保守系日刊紙ルフィガロは6月18日付で、同日に教育省に提出される2件の報告書の内容を報じた。生徒と教員の質の低下を問題視する内容となった。
報告書はボーヌ戦略企画高等代表がまとめた。戦略企画高等代表は首相府下の政策提言機関の長であり、バイルー現首相を処遇する目的で設置されたポストだった。現在は、マクロン大統領に近い閣僚経験者のボーヌ氏が務めている。

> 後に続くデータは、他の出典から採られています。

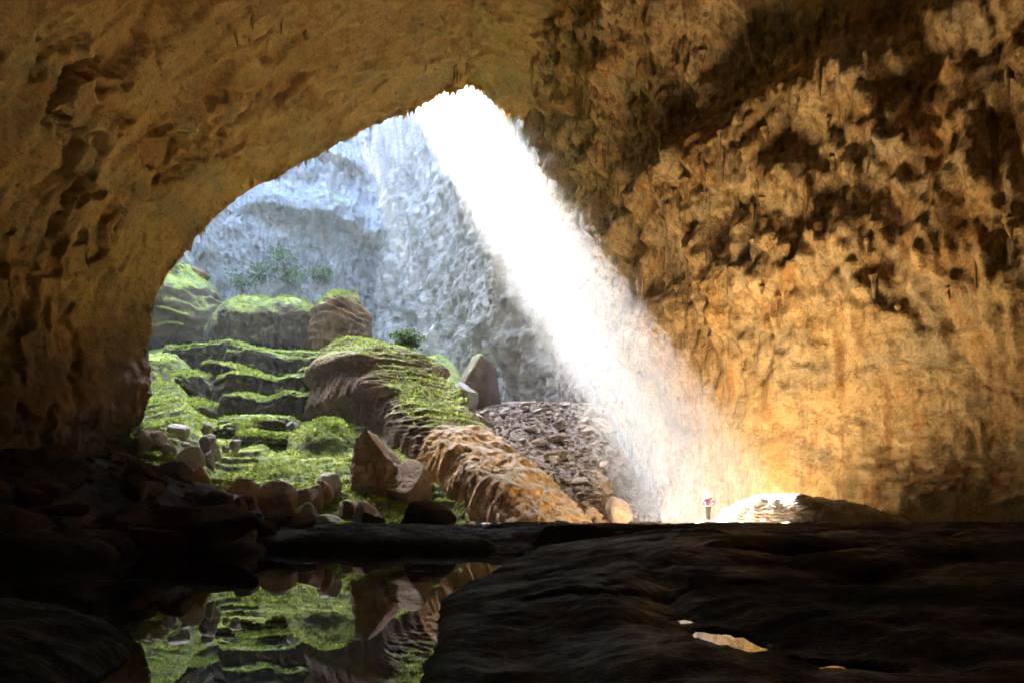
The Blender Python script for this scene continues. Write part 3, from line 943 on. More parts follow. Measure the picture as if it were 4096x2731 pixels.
mound_px("mossy_mound", 92, 231, 262, 341, 122, 10, M['mound'], 701, "tall round mossy mound partly hidden behind the left cave wall", layers=2.2, flat=0.85, flute=0.2, power=2.0)
mound_px("mossy_mound", 207, 330, 303, 342, 116, 7, M['mound'], 711, "wide low mossy mound with fluted dark front beside the layered stack", layers=0, flat=0.5, flute=0.5, power=2.8)
mound_px("mossy_mound", 222, 292, 299, 335, 121, 5, M['mound'], 721, "small grassy hump rising over the wide fluted mound", layers=1.1)
mound_px("mossy_mound", 272, 306, 298, 330, 126, 4, M['mound'], 725, "small layered hump behind the wide fluted mound", layers=0.8)
mound_px("stepped_mound", 311, 371, 299, 347, 113, 5.5, M['dome'], 731, "brown layered stalagmite stack right of the wide fluted mound", layers=1.5, flat=0.5, flute=0.35, power=2.6, lamp=0.38)
mound_px("stepped_mound", 326, 361, 294, 308, 113.5, 3.5, M['dome'], 735, None, layers=0.8, flat=0.5, base_drop=1.0, parent=bpy.data.objects["stepped_mound"]).name = "cap"
# moss dome with a dark hollow beside the layered boulder
mound_px("mossy_mound", 268, 392, 419, 540, 73, 9, M['bank'], 741, "mossy bank right of the green meadow, above a dark hollow", layers=0.5, flat=0.95, power=1.8)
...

報告書は、PISAなど国際調査の結果を引用しつつ、フランスの生徒の学力が特に数学について低下しているのを問題視。そうした学力低下が高等教育の学卒者のレベルにまで浸透しているとは今のところ言えないが、エンジニア養成校の卒業者のうち研究職に進むのは2割程度と少ない点などを指摘し、教職・研究職の誘致力が低下していることをあわせて問題視した。教員の養成という点では、早いうちから実習を取り入れている諸外国と比べて、フランスには改善すべき点が多々あると指摘。教員不足が進み、契約採用の教員が増えていることなどを問題視した。教員の報酬の水準については、それだけで教員の誘致力低下を説明することはできないとし、教員をリソース面で、またキャリアの面で支援する体制の確立が重要だと指摘している。